Su idea era simple, práctica, y teológicamente sólida: Se supone y se espera que todos hagamos algún trabajo, y cumplamos una vocación recibida de Dios. Según esto, deberíamos esperar que la familia, la iglesia, el deber, y el trabajo consumieran nuestro tiempo fundamental y nuestra energía, hasta que lleguemos a la jubilación. Pero la idea consistía en que éste es el lugar donde Dios nos quiere y donde lograremos la santidad.
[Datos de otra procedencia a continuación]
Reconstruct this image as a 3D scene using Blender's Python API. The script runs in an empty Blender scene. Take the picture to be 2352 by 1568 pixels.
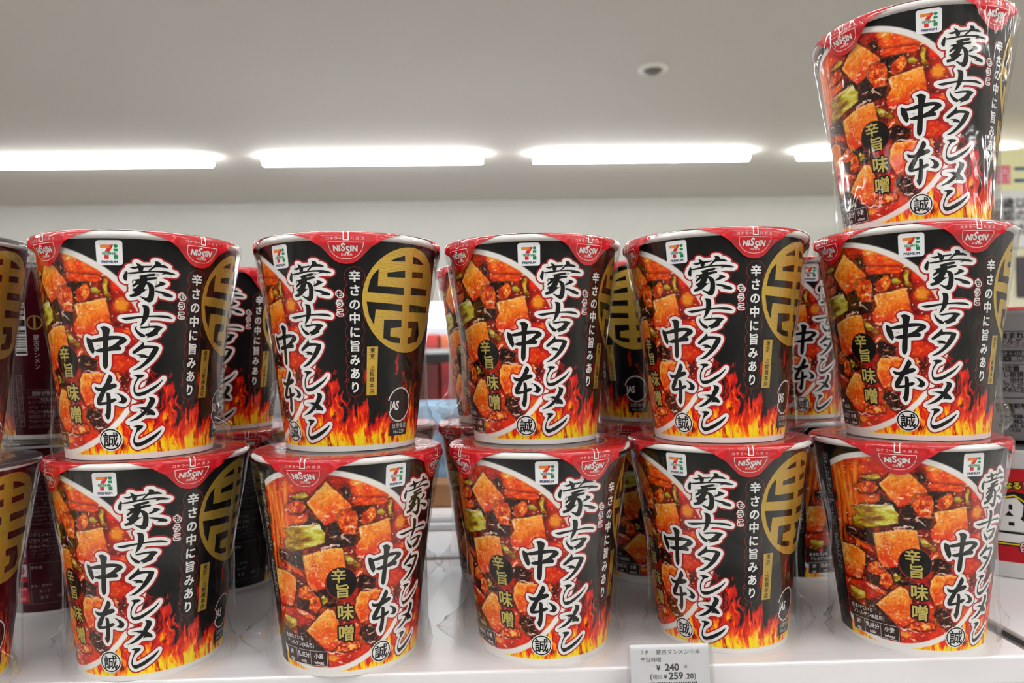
import bpy, bmesh, math, random
import numpy as np
from mathutils import Vector, Matrix, geometry
S = bpy.context.scene
COL = S.collection
R_ = math.radians

# ------------------------------------------------------------------ camera, world, exposure
CAMZ = 1.45
PITCH, ROLL = R_(1.0014), R_(-1.0149)
cd = bpy.data.cameras.new('camera'); cam = bpy.data.objects.new('camera', cd); COL.objects.link(cam)
r0 = Vector((1, 0, 0)); u0 = Vector((0, -math.sin(PITCH), math.cos(PITCH)))
cr, sr = math.cos(ROLL), math.sin(ROLL)
right = r0 * cr + u0 * sr; up = u0 * cr - r0 * sr
back = right.cross(up)
m = Matrix((right, up, back)).transposed().to_4x4(); m.translation = (0, 0, CAMZ)
cam.matrix_world = m
cd.sensor_width = 36; cd.lens = 36 * 1676.87 / 2352
cd.clip_start = .01
cd.dof.use_dof = True; cd.dof.focus_distance = .37; cd.dof.aperture_fstop = 10.5
S.camera = cam
w = bpy.data.worlds.new('world'); S.world = w; w.use_nodes = True
w.node_tree.nodes['Background'].inputs[0].default_value = (.9, .95, 1, 1)
w.node_tree.nodes['Background'].inputs[1].default_value = .02
S.view_settings.view_transform = 'Standard'; S.view_settings.look = 'None'
S.view_settings.exposure = 0; S.view_settings.gamma = 1; S.view_settings.use_curve_mapping = False
S.cycles.max_bounces = 6; S.cycles.diffuse_bounces = 3; S.cycles.glossy_bounces = 2
S.cycles.adaptive_threshold = .08; S.cycles.adaptive_min_samples = 20; S.cycles.transparent_max_bounces = 18; S.cycles.transmission_bounces = 4
S.cycles.caustics_reflective = False; S.cycles.caustics_refractive = False
S.cycles.sample_clamp_indirect = 4
LAMP = 30.0            # emission of the ceiling light bars
YAW = R_(1.4)          # the shop's axes against the camera's
CEIL = CAMZ + 1.07
SHELF = CAMZ - .15682

# ------------------------------------------------------------------ helpers
def lin(c):
    c = np.asarray(c, float) / 255
    return np.where(c <= .04045, c / 12.92, ((c + .055) / 1.055) ** 2.4)
def L4(c): return tuple(lin(c)) + (1.,)

def mat(name, color=(200, 200, 200), rough=.5, metal=0, emit=None, estr=0, bump=None, spec=.5, var=None):
    mt = bpy.data.materials.new(name); mt.use_nodes = True
    nt = mt.node_tree; b = nt.nodes['Principled BSDF']
    b.inputs['Base Color'].default_value = L4(color)
    b.inputs['Roughness'].default_value = rough; b.inputs['Metallic'].default_value = metal
    b.inputs['Specular IOR Level'].default_value = spec
    if emit is not None:
        b.inputs['Emission Color'].default_value = L4(emit); b.inputs['Emission Strength'].default_value = estr
    if bump or var:
        tc = nt.nodes.new('ShaderNodeTexCoord')
    if bump:
        sc, st = bump
        n = nt.nodes.new('ShaderNodeTexNoise'); n.inputs['Scale'].default_value = sc; n.inputs['Detail'].default_value = 4
        nt.links.new(tc.outputs['Object'], n.inputs['Vector'])
        bp = nt.nodes.new('ShaderNodeBump'); bp.inputs['Strength'].default_value = st; bp.inputs['Distance'].default_value = .002
        nt.links.new(n.outputs['Fac'], bp.inputs['Height']); nt.links.new(bp.outputs['Normal'], b.inputs['Normal'])
    if var:
        sc, amt = var
        n2 = nt.nodes.new('ShaderNodeTexNoise'); n2.inputs['Scale'].default_value = sc; n2.inputs['Detail'].default_value = 5
        nt.links.new(tc.outputs['Object'], n2.inputs['Vector'])
        rp = nt.nodes.new('ShaderNodeValToRGB')
        rp.color_ramp.elements[0].position = .3; rp.color_ramp.elements[1].position = .7
        rp.color_ramp.elements[0].color = L4([c * (1 - amt) for c in color]); rp.color_ramp.elements[1].color = L4(color)
        nt.links.new(n2.outputs['Fac'], rp.inputs[0]); nt.links.new(rp.outputs[0], b.inputs['Base Color'])
    return mt

def attr_mat(name, rough=.45, spec=.5):
    mt = mat(name, rough=rough, spec=spec); nt = mt.node_tree
    a = nt.nodes.new('ShaderNodeAttribute'); a.attribute_name = 'print'
    nt.links.new(a.outputs['Color'], nt.nodes['Principled BSDF'].inputs['Base Color'])
    return mt

M = {}
M['print'] = attr_mat('printed_paper', .4, .12)
M['foil_print'] = attr_mat('printed_foil', .25, .4)
gm = mat('gold_foil', (204, 168, 66), .45, .6); M['gold'] = gm
nt = gm.node_tree; tc = nt.nodes.new('ShaderNodeTexCoord'); mp = nt.nodes.new('ShaderNodeMapping'); mp.inputs['Scale'].default_value = (420, 420, 1300)
nz = nt.nodes.new('ShaderNodeTexNoise'); nz.inputs['Scale'].default_value = 1; nz.inputs['Detail'].default_value = 3
bp = nt.nodes.new('ShaderNodeBump'); bp.inputs['Strength'].default_value = .5; bp.inputs['Distance'].default_value = .0006
nt.links.new(tc.outputs['Object'], mp.inputs[0]); nt.links.new(mp.outputs[0], nz.inputs['Vector'])
nt.links.new(nz.outputs['Fac'], bp.inputs['Height']); nt.links.new(bp.outputs[0], nt.nodes['Principled BSDF'].inputs['Normal'])

def film_mat(name, haze, lo, hi, rough, bscale, bstr):
    mt = bpy.data.materials.new(name); mt.use_nodes = True; nt = mt.node_tree; nt.nodes.clear()
    out = nt.nodes.new('ShaderNodeOutputMaterial')
    tr = nt.nodes.new('ShaderNodeBsdfTransparent'); tr.inputs[0].default_value = (.985, .985, .985, 1)
    gl = nt.nodes.new('ShaderNodeBsdfGlossy'); gl.inputs['Roughness'].default_value = rough; gl.inputs[0].default_value = (.95, .95, .95, 1)
    df = nt.nodes.new('ShaderNodeBsdfDiffuse'); df.inputs[0].default_value = (.8, .8, .8, 1)
    tc = nt.nodes.new('ShaderNodeTexCoord'); mp = nt.nodes.new('ShaderNodeMapping'); mp.inputs['Scale'].default_value = bscale
    nz = nt.nodes.new('ShaderNodeTexNoise'); nz.inputs['Scale'].default_value = 1; nz.inputs['Detail'].default_value = 2
    bp = nt.nodes.new('ShaderNodeBump'); bp.inputs['Strength'].default_value = bstr; bp.inputs['Distance'].default_value = .003
    nt.links.new(tc.outputs['Object'], mp.inputs[0]); nt.links.new(mp.outputs[0], nz.inputs['Vector'])
    nt.links.new(nz.outputs['Fac'], bp.inputs['Height']); nt.links.new(bp.outputs[0], gl.inputs['Normal'])
    lw = nt.nodes.new('ShaderNodeLayerWeight'); lw.inputs[0].default_value = .3
    nt.links.new(bp.outputs[0], lw.inputs['Normal'])
    mr = nt.nodes.new('ShaderNodeMapRange'); mr.inputs['To Min'].default_value = lo; mr.inputs['To Max'].default_value = hi
    nt.links.new(lw.outputs['Facing'], mr.inputs['Value'])
    m1 = nt.nodes.new('ShaderNodeMixShader'); nt.links.new(mr.outputs[0], m1.inputs[0])
    nt.links.new(tr.outputs[0], m1.inputs[1]); nt.links.new(gl.outputs[0], m1.inputs[2])
    m2 = nt.nodes.new('ShaderNodeMixShader'); m2.inputs[0].default_value = haze
    nt.links.new(m1.outputs[0], m2.inputs[1]); nt.links.new(df.outputs[0], m2.inputs[2])
    nt.links.new(m2.outputs[0], out.inputs[0])
    return mt
M['film'] = film_mat('clear_shrink_film', .0, .01, .42, .11, (90, 90, 30), .4)
M['fin'] = film_mat('crumpled_clear_film', .02, .05, .4, .12, (260, 260, 180), .8)
M['acrylic'] = film_mat('clear_acrylic', .02, .05, .5, .06, (10, 10, 10), .05)

def arr_mesh(name, V, polys, mats, mi=None, col=None, nrm=None, smooth=True):
    me = bpy.data.meshes.new(name)
    me.from_pydata([tuple(v) for v in V], [], polys) if not isinstance(V, np.ndarray) else me.from_pydata(V.tolist(), [], polys)
    for mm_ in mats: me.materials.append(mm_)
    if mi is not None: me.polygons.foreach_set('material_index', np.asarray(mi, dtype=np.int32))
    me.polygons.foreach_set('use_smooth', np.full(len(me.polygons), smooth))
    if col is not None:
        a = me.color_attributes.new('print', 'FLOAT_COLOR', 'POINT')
        c = np.ones((len(V), 4), np.float32); c[:, :3] = col
        a.data.foreach_set('color', c.ravel())
    me.update()
    if nrm is not None: me.normals_split_custom_set_from_vertices(nrm.tolist() if isinstance(nrm, np.ndarray) else nrm)
    return me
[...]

La santidad se alcanza cumpliendo las obligaciones que ineludiblemente se abren ante nosotros cada día – haciendo nuestro trabajo, educando a los críos, cuidando de los padres ancianos, pagando facturas pendientes, ayudando a los vecinos, sirviendo al país, colaborando en la vida de la iglesia.
No necesitas buscar la fórmula de la santidad; ella misma te encuentra a ti en los deberes y obligaciones que encuentras cada día en el sendero de la vida ordinaria. La vida ordinaria es tu monasterio. El despertador que cada mañana toca temprano para despertarte de tu sueño y enviarte al trabajo es tu campana monástica, como lo es la hipoteca que estás redimiendo, los padres ancianos que ahora debes cuidar, las exigencias de tus hijos, y las necesidades de tus prójimos y de tu país. Como la campana en el monasterio, todo eso te convoca a salir de tu agenda propia y de tu interés personal hacia algo más amplio que tú mismo, que es la agenda de la comunidad y la de la causa de Dios. Exactamente igual, la campana de la iglesia que te convoca al culto semanal o diario es también una campana monástica. Encuentras a Dios en los ritmos de tu vida diaria, en la mesa de la cocina, en tu dormitorio, en la lucha por pagar tus facturas y por cumplir tus responsabilidades, y en las llamadas para acudir a la iglesia.
Los monjes tienen secretos dignos de conocerse, pero lo mismo tienen también las familias. Carlo Caretto hizo cierto trabajo interior profundo durante todos esos años de silencio, ayuno, y oración en el desierto, pero lo mismo hizo también su madre, durante todos esos años en que la ascética de ser madre, de estar agobiada de trabajo, y de tener que pensar siempre en las necesidades de otros antes que en las suyas propias, la hicieron abstenerse y ayunar de tantos gustos que ella pudiera haber gozado y le obligaron a olvidarse de sí misma y a ser generosa.
Hay, pues, dos tipos de monasterios y dos tipos de campanas monásticas. Los dos son buenos, mientras ambos nos convoquen a ir más allá de nosotros mismos hacia la clase de ayuno y oración que nos obliga a preferir a los otros y a Dios antes que a nosotros mismos.